I'm saying household finances and home economics are basic skills when compared to what other pie in the sky programs think people need.

:D

I agree with the latter, but you, being a better 'expert' on Thai education than most of us, must surely know IF the educational system provide students with such basic economics...? :o

LaoPo

Your assumption is a bit off, LP, as I've yet to study a day in the free education system here. My limited experience was at an international section MBA program where finance wise, what was taught was opposite to what the Heng's teach at home... that is, not to buy into the finance spiel that you *need to be leveraged or in debt* to maximize your capital, to prefer institutional risk to market risk, and so forth and so forth.

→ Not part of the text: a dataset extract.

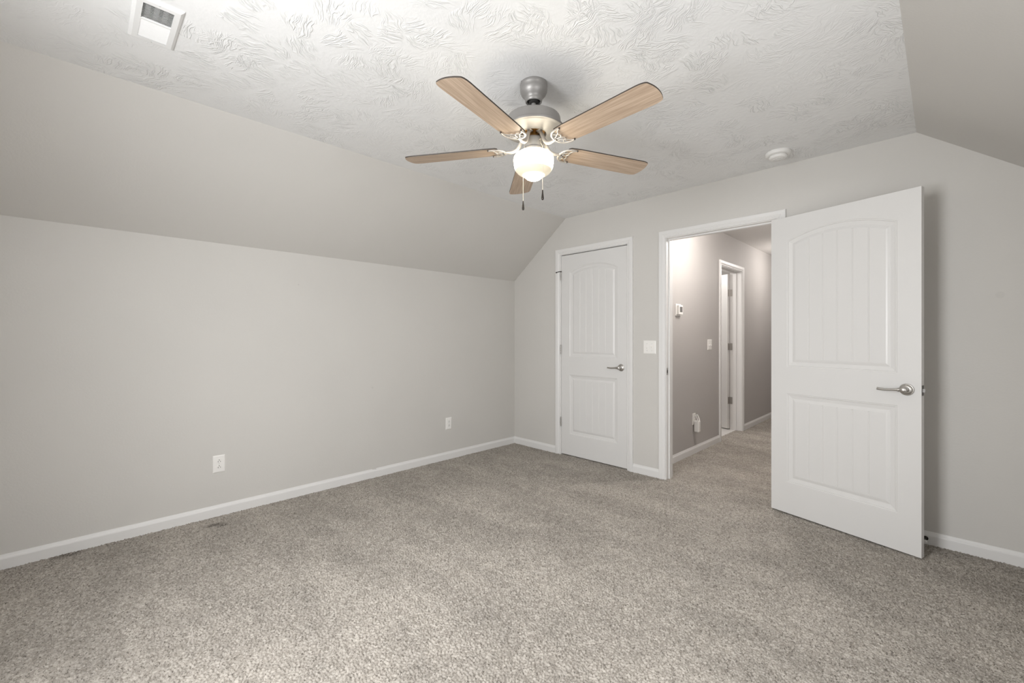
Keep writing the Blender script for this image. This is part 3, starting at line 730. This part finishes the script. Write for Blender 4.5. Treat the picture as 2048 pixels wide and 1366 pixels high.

As to what the educational system "provides," again, I'm not sure of, but IMO one can assume that across the country, the families and parents of many students are letting them down on the home front. For instance I'm just now becoming more involved with the education of some of my nieces and nephews as their parents have to work more than I do and I consider it good practice for when my own kid(s) get to the same stages. One of the things their school does to "promote financial responsibility" is have students open bank accounts with the school, to try to have them deposit a % of their daily lunch/treats allowance from their parents, and to learn to calculcate interest and in general learn basic savings. Well, there we have a tool, that without parental guidance IMO is pretty much just a silly routine that the kids will get very little out of. Some parents completely ignore the program while some parents do useless things like putting several hundred thousand Baht in their kid's accounts without any lesson to go with it: like actually showing these kids where the money comes from, what profit and loss is (from this lot of flowers, we only make a few hundred Baht... from that let's say I give you 40 Baht to take to school today, that leaves me with XXX Baht to replace the existing inventory and sell again...), what happens if we decide to make or not make a particular purchase (let's say you decide to get something at 7-11 instead of having breakfast at home... which costs XX Baht since a pack of eggs costs this much... a jug of milk costs this much... etc.).... anyway, I think you get the idea. Would I expect my nephew's/niece's teacher to go into such detail with each student? No. Do I feel that similar tools in the present state educational system are there for high potential long term use by kids and their families? Yes. Is it also lacking? Of course.